The challenge, he said, was finding the point at which the greater risk faced by depositors exceeded the gains made by the issuer.

Encouragingly, Sharma said that "nobody has come close as far as I'm concerned".

Risk weightings awaited

Participants in the UK covered bond market are now hoping that the FSA will adopt a similarly constructive stance in its attitude towards the risk weightings that will be assigned under the new Capital Requirements Directive.

Under the current Ucits regime the UK product has suffered from having a 20% risk weighting for continental European financial institutions, compared to the 10% level that other covered bonds have enjoyed.

Sharma said that the national discretion available under the Ucits regime that was used by regulators in other countries to assign favourable risk weightings to their covered bonds has since lapsed and the FSA could not, therefore, change matters today.

However, he said that the lower risk weightings of covered bonds makes sense and that the FSA would tackle the issue as part of its general consultation on the implementation of the CRD, which is due to come into force at the beginning of 2007.

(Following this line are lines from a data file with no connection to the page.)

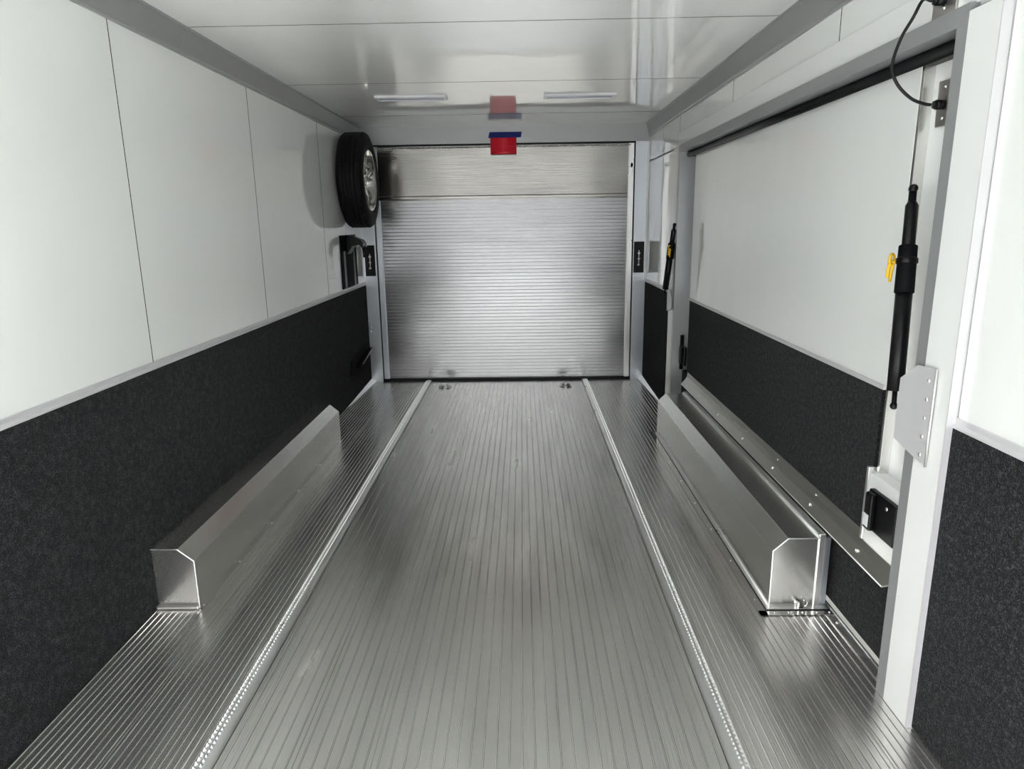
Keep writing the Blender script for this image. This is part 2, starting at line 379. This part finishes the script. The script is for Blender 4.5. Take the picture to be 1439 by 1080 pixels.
# door latches (near one: black paddle with a white label)
def latch(y0, y1, z0, z1, x):
    l = MB(); l.box(x-.014, x+.006, y0, y1, z0, z1)
    lo = l.build('latch', 'black', d2, .005, 3)
    MB().box(x-.032, x-.012, y1-.052, y1-.012, z0+.004, z1-.004).build('latch_handle', 'black', lo, .008, 4)
    return lo
l = latch(1.885, 2.046, .415, .545, XP-.018)
MB().box(XP-.0515, XP-.0495, 2.000, 2.030, .432, .472).build('label', 'label', l)
MB().cyl((XP-.034, 1.935, .52), (XP-.028, 1.935, .52), .006, 10).build('screw', 'chrome', l)
latch(4.63, 4.72, .40, .53, XP-.006)
# rubber seal under the header
struct(MB().tube([(2.474, OY0+.004, OZ1-.018), (2.474, OY1-.004, OZ1-.018)], .0165, 20).box(2.476, XS, OY0+.004, OY1-.004, OZ1-.030, OZ1-.001).build('trim_11', 'seal'))
struct(MB().tube([(2.476, OY1-.018, .36), (2.476, OY1-.018, .60)], .013, 14).build('trim_12', 'seal'))

# ================================================================== THINGS
# ------------------------------------------------------------------ wheel boxes
def end_cap(mb, prof, y): mb.add([(p[0], y, p[1]) for p in prof], [tuple(range(len(prof)))])
L = thing('wheel_box', 'long folded aluminium wheel box along the left carpeted wall', 'wheel box', (.08, 3.28, .004), 'wheel boxes on the floor')
yA, yB = 2.27, 4.31
prof = [(.009, .002), (.009, .237), (.106, .237), (.163, .190), (.163, .002)]
MB().prism(prof, 'y', yA, yB).build('box_shell', 'sheet', L, .0015)
ed = MB(); q = [(p[0], yA-.001, p[1]) for p in prof[1:]]
ed.tube(q, .0022, 8, False); ed.build('weld_bead', 'edge', L)
MB().box(.009, .164, yA-.016, yA, .004, .016).build('base_lip', 'edge', L, .003)
MB().box(.163, .178, yA-.004, yB, .0035, .0052).build('base_flange', 'sheet', L)
for yy in (2.285, 2.62, 3.0, 3.4, 3.8, 4.25):
    MB().ball((.171, yy, .006), .0045, 10, (1, 1, .6)).build('screw', 'chrome', L)

Rb = thing('wheel_box', 'long folded aluminium wheel box beside the side door flange, on a riveted base sheet', 'wheel box', (2.34, 3.3, .004), 'wheel boxes on the floor')
yA, yB = 2.25, 4.37
prof = [(2.252, .006), (2.252, .226), (2.303, .273), (2.410, .273), (2.410, .006)]
MB().prism(prof, 'y', yA, yB).build('box_shell', 'sheet', Rb, .0015)
ed = MB(); ed.tube([(p[0], yA-.001, p[1]) for p in prof], .0026, 8, False); ed.build('weld_bead', 'edge', Rb)
MB().tube([(2.411, yA, .275), (2.411, yB, .275)], .0035, 8).build('top_bead', 'edge', Rb)
MB().tube([(2.251, yA, .010), (2.251, yB, .010)], .0035, 8).build('foot_bead', 'edge', Rb)
MB().box(2.414, 2.438, yA+.006, yB, .006, .286).build('side_post', 'edge', Rb, .003)
MB().prism([(2.436, .006), (2.466, .006), (2.468, .262), (2.464, .262), (2.462, .010), (2.436, .010)], 'y', yA+.03, yB-.1).build('side_angle', 'sheet', Rb, .001)
MB().box(2.438, 2.460, yA+.012, yA+.03, .008, .270).build('angle_web', 'post', Rb, .002)
MB().box(2.237, 2.468, yA-.020, yB+.01, .0036, .0062).build('base_flange', 'edge', Rb, .0008)
MB().box(2.237, 2.462, yA-.0235, yA-.0205, .0036, .0075).build('rubber_edge', 'seal', Rb)
MB().box(2.2335, 2.2365, yA-.02, yB+.01, .0036, .0068).build('rubber_edge', 'seal', Rb)
MB().box(2.205, 2.466, yA-.052, yA-.024, .0034, .0048).box(2.203, 2.233, yA-.052, yB+.03, .0034, .0048).build('base_sheet', 'sheet', Rb)
for (xx, yy) in [(2.26, yA-.038), (2.31, yA-.038), (2.36, yA-.038), (2.41, yA-.038), (2.455, yA-.038)]+[(2.218, 2.30+.3*i) for i in range(7)]:
    MB().ball((xx, yy, .0055), .0042, 10, (1, 1, .6)).build('rivet', 'chrome', Rb)
cl = MB(); cl.box(2.352, 2.372, yA-.016, yA-.006, .006, .030).box(2.338, 2.356, yA-.014, yA-.008, .026, .040); cl.build('clip', 'chrome', Rb, .002)
MB().tube([(2.372+.013*math.cos(a), yA-.010, .024+.013*math.sin(a)) for a in [R(20*i-100) for i in range(11)]], .0022, 8).build('clip_ring', 'chrome', Rb)

# ------------------------------------------------------------------ spare wheel on the left wall
TC = (0, 5.475, 1.705)
T = thing('spare_wheel', 'black spare tyre on a silver alloy rim mounted high on the left wall', 'spare wheel', TC)
tp = [(.030, .235), (.022, .262), (.022, .300), (.034, .328), (.050, .342), (.070, .347)]
RT = .352
ty = []
grooves = [.078, .106, .134, .162]
xx = .060
ty = [(.036, .215), (.024, .240), (.020, .280), (.028, .315), (.044, .338), (.060, RT-.004)]
for g in grooves: ty += [(g-.005, RT), (g-.004, RT-.008), (g+.004, RT-.008), (g+.005, RT)]
ty += [(.182, RT-.004), (.198, .338), (.212, .315), (.220, .280), (.217, .245), (.207, .216), (.195, .208), (.048, .208)]
tm = MB().lathe_x(TC, ty, 96)
for k in range(72):                                     # shoulder tread blocks
    a = 2*math.pi*k/72
    for (xa, xb, r0) in ((.184, .204, .3375), (.038, .058, .3375)):
        c0, s0 = math.cos(a), math.sin(a); t_ = Vector((0, -s0, c0))*.0075; n_ = Vector((0, c0, s0)); base = Vector(TC)
        P = lambda x_, r_, s_: base+Vector((x_, 0, 0))+n_*r_+t_*s_
        rin = RT-.001 if xa > .1 else .338; rout = .338 if xa > .1 else RT-.001
        vs = [P(xa, rin+.002, -1), P(xa, rin+.002, 1), P(xb, rout+.002, 1), P(xb, rout+.002, -1), P(xa, .325, -1), P(xa, .325, 1), P(xb, .325, 1), P(xb, .325, -1)]
        tm.add(vs, [(0, 1, 2, 3), (0, 4, 5, 1), (1, 5, 6, 2), (2, 6, 7, 3), (3, 7, 4, 0)])
tyre = tm.build('tyre', 'tyre', T)
rim = MB().lathe_x(TC, [(.214, .222), (.210, .228), (.203, .222), (.198, .208), (.150, .196), (.140, .185), (.060, .190), (.040, .205), (.044, .198), (.060, .180), (.140, .176), (.155, .184), (.196, .196), (.208, .212)], 72)
rimo = rim.build('rim', 'alloy', T)
for k in range(5):
    a = 2*math.pi*k/5+R(90)
    for s_ in (-1, 1):
        a1 = a+s_*R(13); a0 = a+s_*R(8)
        p0 = Vector(TC)+Vector((.150, math.cos(a0)*.045, math.sin(a0)*.045)); p1 = Vector(TC)+Vector((.178, math.cos(a1)*.190, math.sin(a1)*.190))
        MB().tube([p0, p0.lerp(p1, .5)+Vector((.010, 0, 0)), p1], [.014, .012, .013], 10).build('spoke', 'alloy', rimo)
MB().lathe_x(TC, [(.115, .062), (.150, .068), (.160, .056), (.160, .030), (.115, .030)], 36).build('wheel_hub', 'alloy', rimo)
MB().lathe_x(TC, [(.001, .150), (.010, .150), (.010, .03), (.001, .03)], 30).cyl((.002, TC[1], TC[2]), (.115, TC[1], TC[2]), .03, 20).build('wall_mount', 'blackm', T)
MB().cyl((.11, TC[1], TC[2]), (.172, TC[1], TC[2]), .008, 10).build('centre_bolt', 'chrome', T)
for k in range(5):
    a = 2*math.pi*k/5+R(54)
    MB().cyl((.150, TC[1]+.045*math.cos(a), TC[2]+.045*math.sin(a)), (.171, TC[1]+.045*math.cos(a), TC[2]+.045*math.sin(a)), .009, 6).build('lug_nut', 'chrome', T)

# ------------------------------------------------------------------ black hooked bracket below the wheel
B = thing('hook_bracket', 'black steel wall plate with a drooping hooked arm, below the spare tyre', 'bracket', (.002, 5.45, .90))
MB().box(.001, .008, 5.235, 5.73, .897, 1.300).build('wall_plate', 'blackm', B, .002)
for ya_2 in (5.30, 5.60): MB().box(.006, .010, ya_2, ya_2+.06, .90, 1.18).build('stiffener', 'black', B, .002)
MB().prism([(.006, 1.295), (.012, 1.300), (.115, 1.262), (.135, 1.235), (.138, 1.205), (.118, 1.205), (.104, 1.222), (.05, 1.215), (.006, 1.150)], 'y', 5.42, 5.56).build('hook_arm', 'black', B, .006)
MB().tube([(.128, 5.47, 1.215), (.134, 5.46, 1.17), (.135, 5.455, 1.125)], [.015, .014, .012], 12).build('hanging_pin', 'black', B)

# ------------------------------------------------------------------ low folded bracket on the left carpet
B2 = thing('folded_bracket', 'small black folded metal bracket low on the left carpet near the ramp', 'bracket', (.009, 5.5, .22))
MB().prism([(5.28, .215), (5.30, .330), (5.76, .375), (5.98, .320), (5.60, .235), (5.44, .200)], 'x', .0085, .018).build('base_plate', 'blackm', B2, .002)
MB().add([(.018, 5.44, .235), (.018, 5.95, .315), (.055, 5.90, .325), (.055, 5.50, .262)], [(0, 1, 2, 3)]).build('shelf', 'black', B2, 0, 2, .006)
MB().tube([(.056, 5.50, .262), (.056, 5.90, .325)], .005, 8).build('lip', 'steel', B2)

# ------------------------------------------------------------------ ceiling lights
def ceil_light(x0, x1, y0, y1, label):
    o = thing('ceiling_light', label, 'ceiling light', ((x0+x1)/2, (y0+y1)/2, H), 'slim ceiling lights before the ramp')
    f = MB(); z0, z1 = H-.012, H-.0005
    f.prism([(y0, z1), (y0+.012, z0), (y0+.055, z0), (y0+.055, z1)], 'x', x0, x1)
    f.prism([(y1-.025, z1), (y1-.025, z0), (y1-.010, z0), (y1, z1)], 'x', x0+.006, x1-.006)
    f.box(x0, x0+.02, y0+.05, y1-.02, z0, z1).box(x1-.02, x1, y0+.05, y1-.02, z0, z1)
    f.build('frame', 'lightcase', o)
    MB().box(x0+.02, x1-.02, y0+.055, y1-.025, z0+.003, z1).build('lens', 'lens', o)
    return o
ceil_light(.456, .905, 4.565, 4.71, 'slim white rectangular ceiling light, left of the red sheet')
ceil_light(1.520, 1.975, 4.595, 4.745, 'slim white rectangular ceiling light, right of the red sheet')

# ------------------------------------------------------------------ red sheet and its tape
T1 = thing('warning_sheet', 'small red plastic sheet taped with blue tape over the ramp opening', 'sheet', (1.23, D-.004, 1.94))
rs = MB(); n = 8; zs = [2.085-.022*i for i in range(n)]
pp = [(D-.004-.00018*i*i*i*.28, z_) for i, z_ in enumerate(zs)]
rs.strip(pp, 'x', 1.118, 1.334, True); rs.build('sheet', 'red', T1, 0, 2, .0012)
MB().box(1.118, 1.334, D-.0125, D-.0105, 1.990, 1.992).build('fold_crease', 'red', T1)
MB().add([(1.112, D-.007, 2.107), (1.380, D-.007, 2.106), (1.372, D-.007, 2.062), (1.100, D-.007, 2.060)], [(0, 1, 2, 3)]).build('blue_tape', 'blue', T1, 0, 2, .0008)

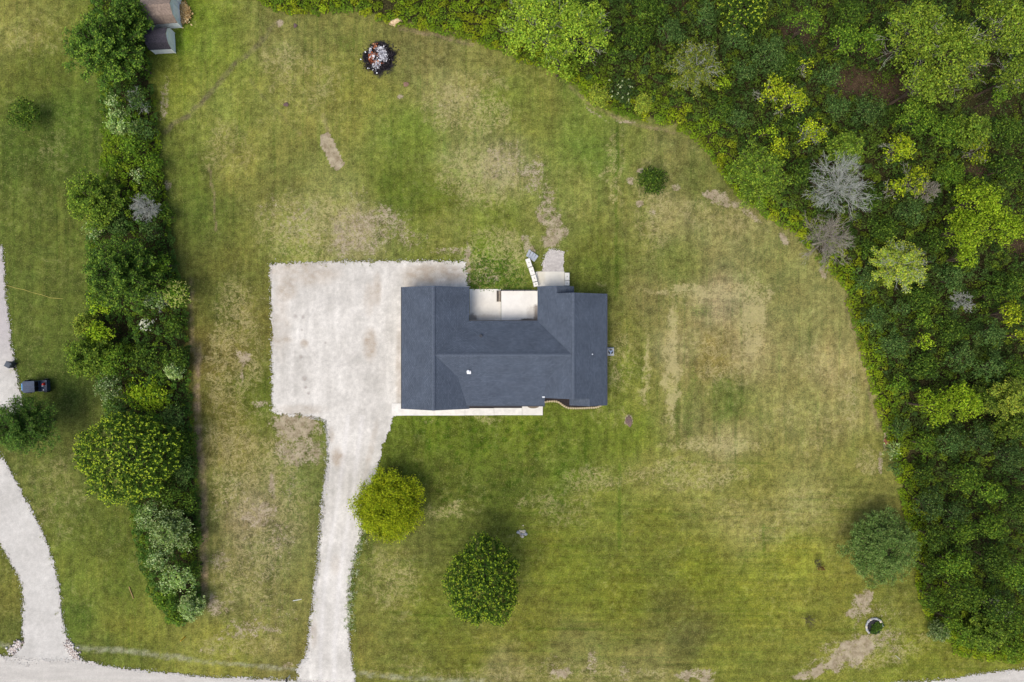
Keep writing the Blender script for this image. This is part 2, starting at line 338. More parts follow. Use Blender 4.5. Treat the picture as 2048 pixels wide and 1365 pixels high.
    V = np.stack([(X - CX) * G, (CY - Y) * G, z], -1).reshape(-1, 3)
    I = np.arange(ny * nx).reshape(ny, nx)
    F = np.stack([I[1:, :-1], I[1:, 1:], I[:-1, 1:], I[:-1, :-1]], -1).reshape(-1, 4)
    me = np_mesh('ground', V, F, col.reshape(-1, 3))
    add_col(me, 'Mask', np.stack([bare, dry, lush], -1).reshape(-1, 3))
    add_col(me, 'Char', np.stack([ch, hor, ch * 0], -1).reshape(-1, 3))
    me.polygons.foreach_set('use_smooth', [True] * len(me.polygons))
    m, t, b = new_mat('turf', 0.95, 0.05); v = objvec(t)
    base = N(t, 'ShaderNodeAttribute', attribute_name='Col').outputs['Color']
    mk = N(t, 'ShaderNodeSeparateColor'); t.links.new(N(t, 'ShaderNodeAttribute', attribute_name='Mask').outputs['Color'], mk.inputs[0])
    cha = N(t, 'ShaderNodeSeparateColor'); t.links.new(N(t, 'ShaderNodeAttribute', attribute_name='Char').outputs['Color'], cha.inputs[0])
    nf = noise(t, 6.0, 5, 0.85, v).outputs[0]; nm = noise(t, 1.3, 5, 0.7, v).outputs[0]; ng = noise(t, 2.6, 6, 0.85, v).outputs[0]
    n4 = noise(t, 3.3, 4, 0.7, N(t, 'ShaderNodeVectorMath', operation='ADD').outputs[0]).outputs[0]
    vv = N(t, 'ShaderNodeVectorMath', operation='ADD'); t.links.new(v, vv.inputs[0]); vv.inputs[1].default_value = (37, 11, 5)
    n4 = noise(t, 3.0, 5, 0.75, vv.outputs[0]).outputs[0]
    g = mth(t, 'ADD', mth(t, 'MULTIPLY', nf, 0.65), mth(t, 'MULTIPLY', nm, 0.35))
    val = rngmap(t, g, 0.35, 0.65, 0.48, 1.56)
    cmb = N(t, 'ShaderNodeCombineColor')
    for i in range(3): t.links.new(val, cmb.inputs[i])
    c = mix(t, 1.0, base, cmb.outputs[0], 'MULTIPLY')
    # mower lines: long thin streaks, north-south or east-west
    def streak(sx_, sy_):
        mp = N(t, 'ShaderNodeMapping'); t.links.new(v, mp.inputs[0]); mp.inputs['Scale'].default_value = (sx_, sy_, 1); mp.inputs['Rotation'].default_value = (0, 0, .02)
        return noise(t, 1.0, 3, .6, mp.outputs[0]).outputs[0]
    ns_ = streak(2.3, .07); ew_ = streak(.07, 2.3)
    sk = mth(t, 'ADD', mth(t, 'MULTIPLY', ns_, mth(t, 'SUBTRACT', 1.0, cha.outputs[1])), mth(t, 'MULTIPLY', ew_, cha.outputs[1]))
    c = mix(t, rngmap(t, sk, .54, .68, 0, .5), c, mix(t, 1.0, c, (.60, .78, .55), 'MULTIPLY'))
    c = mix(t, rngmap(t, sk, .46, .33, 0, .4), c, mix(t, 1.0, c, (1.35, 1.25, 1.35), 'MULTIPLY'))
    # greener and yellower tufts
    c = mix(t, rngmap(t, ng, 0.50, 0.68, 0, .42), c, mix(t, 1.0, c, (0.74, 0.95, 0.70), 'MULTIPLY'))
    c = mix(t, rngmap(t, n4, 0.52, 0.70, 0, .55), c, mix(t, 1.0, c, (1.42, 1.22, 1.35), 'MULTIPLY'))
    # lush
    c = mix(t, mth(t, 'MULTIPLY', rngmap(t, mth(t, 'ADD', mk.outputs[2], mth(t, 'MULTIPLY', mth(t, 'SUBTRACT', ng, .5), 1.6)), 0.25, 0.75), 0.9), c, mix(t, 1.0, c, (.60, .75, .52), 'MULTIPLY'))
    # dry straw
    dm = rngmap(t, mth(t, 'ADD', mk.outputs[1], mth(t, 'MULTIPLY', mth(t, 'SUBTRACT', n4, .5), 2.6)), 0.42, 0.85)
    c = mix(t, mth(t, 'MULTIPLY', dm, 0.5), c, lin((190, 180, 128)) * KL)
    # thin straw speckle everywhere outside
    sp = noise(t, 7.5, 3, 0.7, vv.outputs[0]).outputs[0]
    c = mix(t, rngmap(t, sp, 0.57, 0.70, 0, .42), c, lin((186, 178, 118)) * KL)
    # pale thatch left in wandering veins
    vn = noise(t, 0.75, 7, 0.72, vv.outputs[0]); vn.inputs['Distortion'].default_value = 0.9
    rg_ = mth(t, 'ABSOLUTE', mth(t, 'SUBTRACT', vn.outputs[0], .5))
    vm = mth(t, 'MULTIPLY', rngmap(t, rg_, 0.035, 0.004), rngmap(t, mth(t, 'ADD', mth(t, 'MULTIPLY', mk.outputs[1], 1.1), nm), 0.55, 0.95))
    c = mix(t, mth(t, 'MULTIPLY', vm, .45), c, lin((196, 182, 132)) * KL)
    # bare soil
    nb_ = mth(t, 'ADD', mth(t, 'MULTIPLY', nf, .45), mth(t, 'MULTIPLY', noise(t, 2.0, 6, .8, vv.outputs[0]).outputs[0], .55))
    bm_ = rngmap(t, mth(t, 'ADD', mk.outputs[0], mth(t, 'MULTIPLY', mth(t, 'SUBTRACT', nb_, .5), 4.2)), 0.42, 0.78)
    soil_c = mix(t, rngmap(t, nm, .3, .7), lin((138, 123, 101)), lin((180, 167, 144)))
    c = mix(t, mth(t, 'MULTIPLY', bm_, 0.88), c, soil_c)
    cm = rngmap(t, mth(t, 'ADD', cha.outputs[0], mth(t, 'MULTIPLY', mth(t, 'SUBTRACT', nf, .5), 1.6)), 0.35, 0.7)
    c = mix(t, cm, c, lin((42, 40, 44)))
    t.links.new(c, b.inputs['Base Color']); bump(t, b, nf, 0.7, 0.12)
    tag(link('ground', me, m), kind='structure')

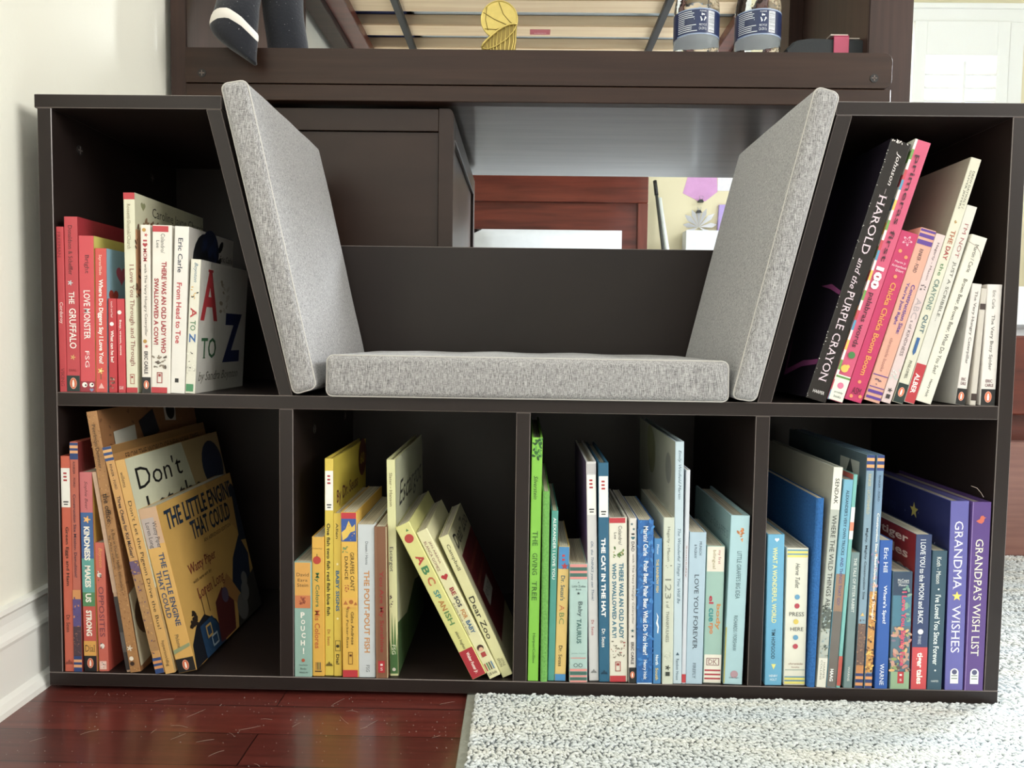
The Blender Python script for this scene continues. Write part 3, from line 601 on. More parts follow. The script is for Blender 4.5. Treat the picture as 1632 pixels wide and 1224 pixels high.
B('B7', 'p', 'd09a50', [('r',.02,.98,0,.06,'2c4a80'),('r',.02,.98,.012,.024,'e0aa60'),('r',.02,.98,.036,.048,'e0aa60'),('v','RINKER - FORD',.075,.185,.35,.62,'3c2c30'),('v','Three Cheers for Kid McGear!',.215,.485,.3,.7,'2c2230',.02),('r',.02,.98,.5,.56,'6c5478'),('r',.02,.98,.56,.9,'b0834c'),('spots',50,.1,.9,.5,.92,.16,['8c6038','c89850','6a5068','a87850']),('r',.02,.98,.93,.999,'2c4a80'),('r',.02,.98,.943,.955,'d8904c'),('r',.02,.98,.966,.978,'d8904c')],
  'leaning hardback with blue stripes at both ends of its orange spine, beside the cork-brown book', R=[('r',0,1,0,1,'a8783c'),('r',0,1,.0,.035,'8c6430'),('h','FROM THE WORLD OF NEW YORK TIMES',.1,.9,.045,.075,'3c2818')])
B('B8', 'p', 'd9a651', [('v','willems',.055,.125,.25,.6,'4c3a24'),('v',"Don't Let the Pigeon Drive the Bus!",.19,.79,.25,.72,'3c3020'),('v','hyperion/dbg',.845,.965,.3,.68,'4c3a24')],
  'tall leaning pale gold hardback with cream cover showing black handwriting', R=[('r',0,1,0,1,'b79a62'),('p',[(0,0),(.55,0),(.62,.3),(.75,.55),(0,.6)],'c9c8a8'),('disc',.86,.17,.13,'24304c'),('h',"Don't",.06,.5,.05,.155,'1c1c1a'),('h','Let the',.1,.68,.195,.30,'1c1c1a')])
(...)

Sharma also dismissed arguments that UK covered bonds compared unfavourably with their continental counterparts because they are not issued under special enabling legislation.

He said that while a supervisor could take comfort from theoretical arguments about financial instruments when formulating policy, seeing their actual performance was more reassuring, and that the techniques used in covered bonds have proved themselves to be robust in practice.